My father — the boy in that photograph, being held by his little sister Niki as they rode a bicycle together on a summer afternoon before any of it happened — that man spent my entire youth insisting I figure out what things mean. He wouldn’t let me major in film. He said I had nothing to say yet. He assigned me books. He corrected my writing. He pushed me toward philosophy, toward the examined life, toward some reckoning with the essential questions that I wanted no part of at twenty-one. I wanted to make movies. He wanted me to understand why.
I hated him for it. For decades, I carried that obstruction as the defining wound — the father who blocked his son’s artistic life. But here I am at seventy-four, and the book I just finished isn’t a film. It’s a written excavation of my own life that required exactly the tools he spent my childhood trying to give me. The depth. The discipline of looking. The insistence that surface isn’t enough. No philosophy major at Penn could have taught me what writing this memoir taught me. It took the full fifty years — the hitchhiking, the windsurfing, the relationships, the losses, the seizures, the dead ends — to arrive at the understanding he was pointing toward.
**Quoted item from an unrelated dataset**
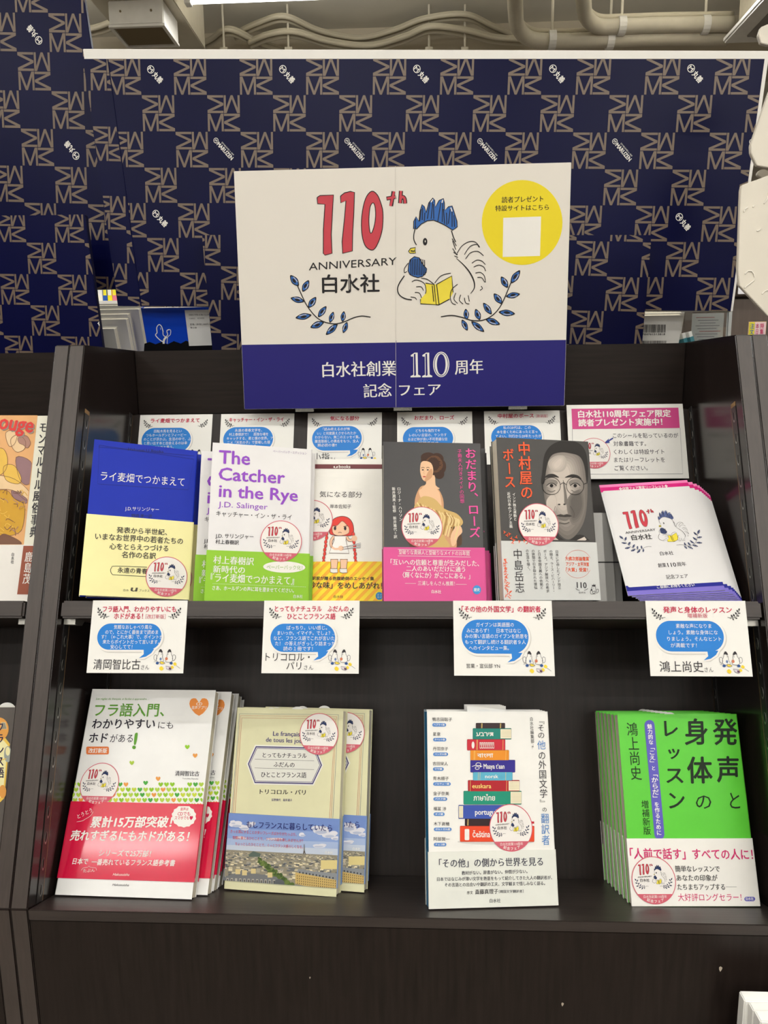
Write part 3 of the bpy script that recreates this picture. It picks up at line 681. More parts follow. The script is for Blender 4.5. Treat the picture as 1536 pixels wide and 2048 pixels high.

He just didn’t know it would take a lifetime. Neither did I.
This is the complicated inheritance. Not the noble name. Not money — he left us nothing. Two of my sisters married into enormous wealth and sit now in multimillion-dollar homes, their husbands incapacitated by illness, unable to do much of anything. I sit in a simple home in northern Vermont with two dogs and a guitar and ten Substack subscribers and a clarity I have never had before in my life. I changed the way I eat — went carnivore, stripped everything back — and my body responded. Clearer head. More energy. Less noise. The physical transformation mirrored what the writing had already started: a shedding of skins, of fears, of the need for anyone’s approval or recognition.
I emerged from the process of writing Book One shell-shocked. The world outside isn’t reassuring — it tilts toward war, toward fracture, toward dissolution. My family has completed its own dissolution, the one that started in that laundry room in 1973. My mother’s dying wish — that we would all get along — sits unanswered, the way those twelve mailed copies sit unopened. But standing in the debris of all that, I feel more centered and confident than I have at any point in seventy-four years. Not triumphant. Lucid. The skins are off. The voice is mine. And the mission my father planted — find out what it all means — turns out to be the richest inheritance I could have possibly received: richer than any money, property or gold signet ring.
So I’m going to write the next two books. Sahara Dust — the Antigua years, Thea’s death, the paradise I built while everything I loved was dying. And Green Mountain Flash — what happens when a lifelong wanderer finally stops. The hermit at his window doesn’t open it because the view is pleasant. He opens it because the alternative is suffocation. The writing is the window. I’m not done opening it.